President Mr. Miles Kulukundis said in the company's annual report to shareholders that increased oil production and consumption should benefit high standard tanker operators.

He made the statement yesterday as LOF confirmed its profits rose 315 percent to $4.2 million for the year ending March 31.

Mr. Kulukundis said: "As we look forward to the coming year, the continued high level of charter coverage and a full year's contribution from London Pride will underpin our earnings.'' The London Pride is the newbuilding tanker delivered to the company last July.

Mr. Kulukundis said that after evaluation of studies produced by oil and tanker analysts, they believe that the underlying trends in the oil market continue to be positive for the tanker industry.

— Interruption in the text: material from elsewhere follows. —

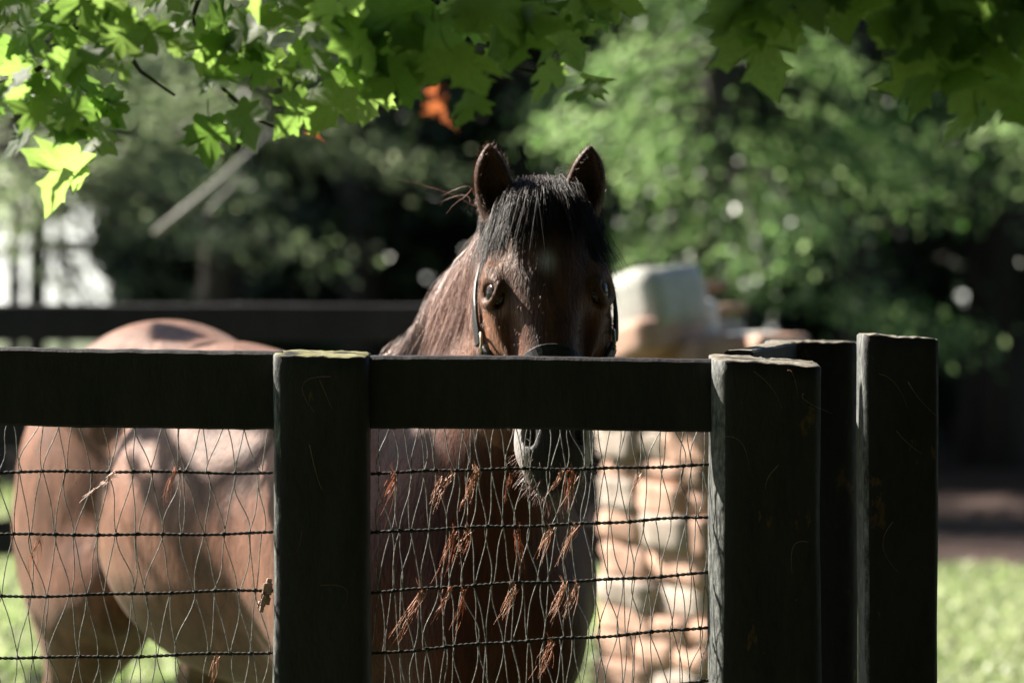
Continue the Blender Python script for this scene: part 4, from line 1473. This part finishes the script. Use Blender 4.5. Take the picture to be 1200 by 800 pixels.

He said: "World oil consumption is expected to grow by 4.6 percent. This incremental demand will be met by an expected 10.3 percent increase in OPEC (Organisation of Petroleum Exporting Countries) production, while non-OPEC production is expected to remain steady.

"Increases in OPEC production have historically been mirrored by similar increases in tanker demand, which is expected to grow by over 10 percent in the same period.

"These trends are accentuated in the United States, where, in the same period, oil consumption is expected to grow by 5.7 percent, oil production by 7.1 percent and oil imports to increase to meet this increased demand.'' Mr. Kulukundis said that the continued demand for higher standards of operation and higher specification for vessels, particularly in the US trades, will continue to constrain the supply of tankers available to meet these transport requirements.

He concluded: "Despite the weak tanker market, we are optimistic that the shortage of quality tonnage will manifest itself in improved earnings. We believe that an opportunity for good returns in the tanker industry will develop over the coming years and we have structured ourselves to meet that opportunity.'' He said: "We have achieved our long-held ambition of broadening our equity base with a successful share issue in the United States and Europe. This has resulted in a market price of our shares that better reflects the underlying value of the company.

"With the proceeds of the share issue, we have entered into a major expansion programme. We have syndicated our long-term debt and secured further finance for our expansion programme.

"Looking forward, we are optimistic that the structure that we conceived and built over the last six years will flourish as the demand grows for the product that we provide: High quality modern tankers operated to the highest standards by experienced personnel serving the crude oil transportation requirements of the United States.'' Mr. Kulukundis said "net freights and hire'' in the last financial year increased by 69 percent from $14.8 million to $25 million. Net operating income was up 165 percent, year over year from $2.8 million to $7.4 million.

The AGM for the company is scheduled for June 27 in London.